Mit anderen teilen

Nr 232 | April 2019

Liebe Leserin, lieber Leser

«Für mich ist Europa deswegen so spannend, weil es auch Vorreiter sein könnte in der Hinsicht, dass man mit anderen teilt, wirklich am Gemeinwohl arbeitet und Grenzen überwindet.» Das äußert Marie Rosenkranz in unserem Gespräch in diesem Monat. Aufgewachsen im Dreiländereck Niederlande – Deutschland – Belgien, arbeitet sie nun von Berlin aus für das European Democracy Lab und engagiert sich vor allem für den Versuch einer friedlichen, teilenden europäischen Gemeinschaft.
Neununddreißig Jahre lang lebe ich nun in Deutschland. Als ich Kind war und in den Sechzigerjahren in England mit den von mir heimlich gekauften – weil meine pazifistisch erzogene französische Mutter es durchaus nicht gebilligt hätte – Comic-Heften mit den Heldengeschichten der Briten gegen die Deutschen im Zweiten Weltkrieg und den vielen Kriegsfilmen aufwuchs, hatte ich natürlich ein sehr einseitiges Bild der Deutschen und ihrer Art und Geschichte.
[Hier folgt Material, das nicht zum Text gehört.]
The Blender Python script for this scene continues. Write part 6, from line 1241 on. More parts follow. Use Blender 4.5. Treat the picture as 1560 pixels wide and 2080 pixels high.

Erst allmählich, wozu die elf Jahre auf einer englischen Waldorfschule und der dort gleich zusammen mit Französisch ab der ersten Klasse erteilte Deutschunterricht einiges beitrugen, lernte ich ein anderes Deutschland kennen. Aber es waren doch meine Liebe zu einem deutschen Mädchen, die Aufenthalte in ihrer Familie in der Nähe von Freiburg einerseits und die Lektüre beispielsweise des Romans Heinrich von Ofterdingen von Novalis und die Anthroposophie Rudolf Steiners andererseits, die in mir eine große Sehnsucht nach diesem geistigen Deutschland oder genauer gesagt dieser mitteleuropäischen Kultur weckten. Ich erfüllte mir einen Traum, einige Jahre an einer deutschen Universität zu studieren – wobei ich allerdings erleben musste, dass die Universität der Achtzigerjahre doch um einiges anders geworden war als diejenige zur Zeit Schillers und Fichtes. Aber ich lebte hier – erst in Mannheim, dann in Mainz und schließlich in Stuttgart – glücklich mit britischem Pass, aber mich als «halb Franzose, halb Engländer und halb Chinese», wie ich das als Kind immer formulierte, durch und durch «europäisch» fühlend. In meinem Schachverein und Schachverband werde ich seit Jahren als «Deutscher» gelistet. Und meine fünf Kinder sind auch alle Deutsche.
Während ich diese Zeilen schreibe, werden meine Antworten zu den 33 Fragen des Einbürgerungstests ausgewertet. Vielleicht erhalte ich demnächst einen deutschen Pass. Das wäre eine logische, auch lebensvolle Konsequenz meines Lebens hier, in diesem Land und für diese geistige Kultur. Ich lernte hier, wie viel die deutsche Kultur für die Welt bedeuten kann. Nach der Finsternis der zwölf Jahre des Dritten Reichs und dem Zweiten Weltkrieg hat Deutschland tatsächlich in beeindruckender Weise gezeigt, welche Aufgaben Europa noch hat, um Frieden und Gemeinwohl in der Welt zu fördern und voranzubringen. Das wollen wir sicherlich mit anderen auf dieser Welt teilen!